Volume 715: debated on Monday 7 December 2009

Question

Asked by

To ask Her Majesty's Government what would be the effect on public finances of charging all individuals who indicate they are non-domiciled for tax purposes a flat fee of £25,000 per annum instead of their measures for such people. [HL75]

The overall net Exchequer yield of introducing a flat £25,000 annual levy on all resident non-domiciled individuals is displayed in the table below.

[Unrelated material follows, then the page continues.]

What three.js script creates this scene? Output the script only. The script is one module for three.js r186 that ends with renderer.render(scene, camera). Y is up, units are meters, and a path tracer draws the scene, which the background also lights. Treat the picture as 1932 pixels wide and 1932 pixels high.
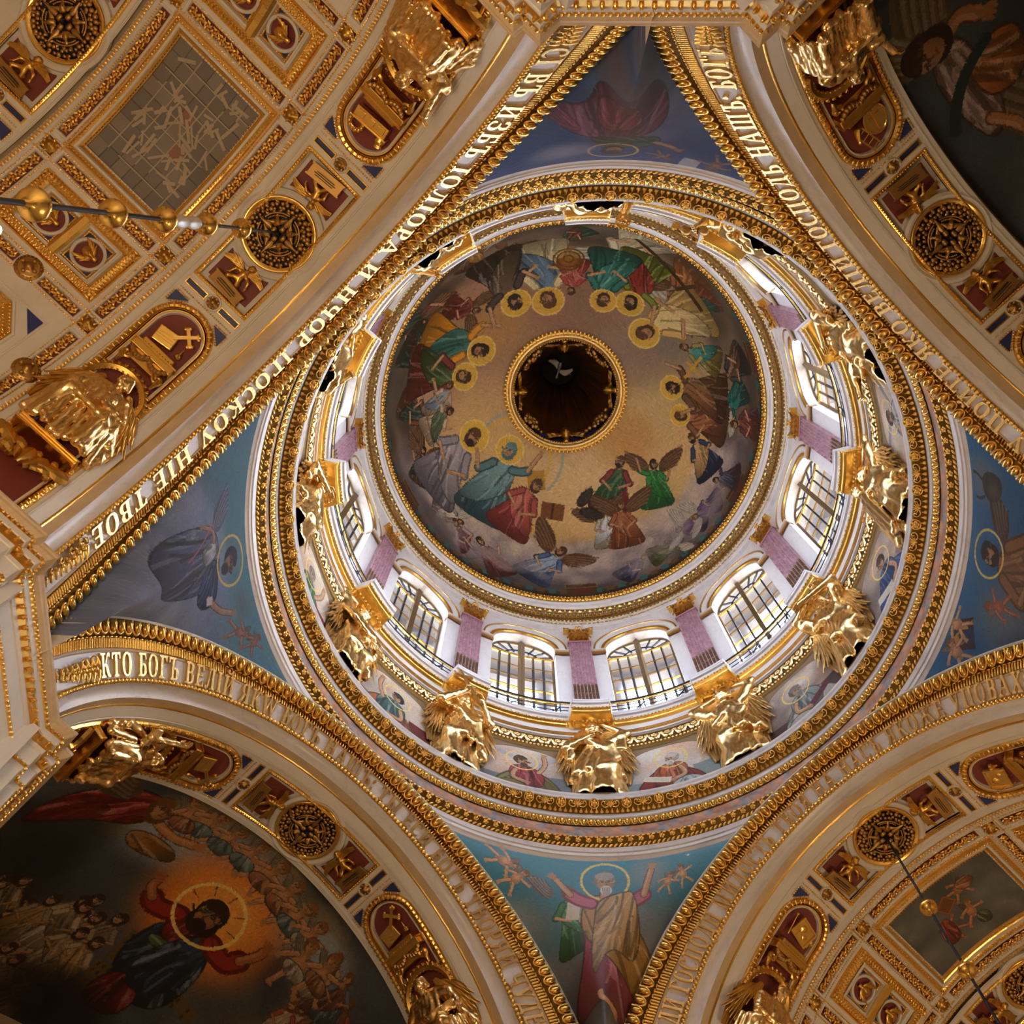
import * as THREE from 'three';
import { mergeGeometries, toCreasedNormals, mergeVertices } from 'three/addons/utils/BufferGeometryUtils.js';
import { RoundedBoxGeometry } from 'three/addons/geometries/RoundedBoxGeometry.js';
import { ImprovedNoise } from 'three/addons/math/ImprovedNoise.js';
import { FontLoader } from 'three/addons/loaders/FontLoader.js';

// ---------- camera, sky, lamps' strength, exposure ----------
const scene = new THREE.Scene();
const camera = new THREE.PerspectiveCamera(51.7256, 1, 0.1, 300);
{ // the photographer stands on the floor, a little off the axis, and looks almost straight up
  const right = new THREE.Vector3(0.70332111, 0.01031299, 0.71079748), up = new THREE.Vector3(-0.69014041, 0.24962521, 0.67925949), back = new THREE.Vector3(-0.17042778, -0.96828761, 0.18268409);
  const m4 = new THREE.Matrix4().makeBasis(right, up, back);
  camera.quaternion.setFromRotationMatrix(m4); camera.position.set(-7.94280336, 1.6, 4.55968777); camera.updateMatrixWorld(true);
}
const renderer = new THREE.WebGLRenderer({ antialias: true });
renderer.toneMapping = THREE.LinearToneMapping; renderer.toneMappingExposure = 1.28;
renderer.shadowMap.enabled = true; renderer.shadowMap.type = THREE.PCFSoftShadowMap;
const SKY = 24, LAMP = 130;                 // daylight outside the windows, chandeliers in the arms
{ // hazy bright sky, brighter towards the side of the sun
  const W = 256, H = 128, data = new Float32Array(W * H * 4);
  for (let j = 0; j < H; j++) for (let i = 0; i < W; i++) {
    const el = ((j + .5) / H - .5) * Math.PI, az = ((i + .5) / W - .5) * 2 * Math.PI, x = Math.cos(el) * Math.cos(az), y = Math.sin(el), z = Math.cos(el) * Math.sin(az);
    const c = x * .78 + y * .42 + z * .46, glow = Math.exp((c - 1) * 3.5) * 1.1, e = Math.min(1, Math.max(0, y)), b = y > 0 ? .95 - .62 * Math.sqrt(e) : .95 * Math.max(.3, 1 + y * 3), q = Math.sqrt(e);
    const o = (j * W + i) * 4; data[o] = ((.88 - .3 * q) * b + glow) * SKY; data[o + 1] = ((.94 - .12 * q) * b + glow * .98) * SKY; data[o + 2] = ((1.06 + .1 * q) * b + glow * .96) * SKY; data[o + 3] = 1;
  }
  const t = new THREE.DataTexture(data, W, H, THREE.RGBAFormat, THREE.FloatType); t.mapping = THREE.EquirectangularReflectionMapping; t.magFilter = THREE.LinearFilter; t.needsUpdate = true;
  scene.background = t;
}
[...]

Column one shows the additional amount raised above the changes introduced at the 2007 Pre-Budget Report. Column 2 shows the amount this would raise if the Government had not introduced the 2007 Pre-Budget Report package.

Tax year

Exchequer yield relative to the post FA 2008 position

Exchequer yield relative to the pre-2008 position

2008-09

0

0

2009-10

350

1050

2010-11

150

650

2011-12

100

600

2012-13

50

550

£m nearest £50m

These figures are based on self-assessment returns for the tax year 2006-07.

It is assumed that the charge would be levied only on non-domiciled individuals who chose to pay tax on the remittance basis (as under the current FA08 rules). The remittance basis means that individuals are only liable to tax on their foreign income and gains to the extent that they are remitted to the UK. Those not wishing to pay the £25,000 charge for access to the remittance basis would be able to opt for the arising basis and pay income tax on all their foreign income whether remitted to the UK or not.

Secondly, it is assumed that the £25,000 charge will not replace all other tax liabilities on remitted foreign income and that resident non-domiciles on the remittance basis will continue to pay tax on income and gains remitted to the UK.

The revenue effect of levying a charge on all non-domiciled, both resident and non-resident, individuals is not available.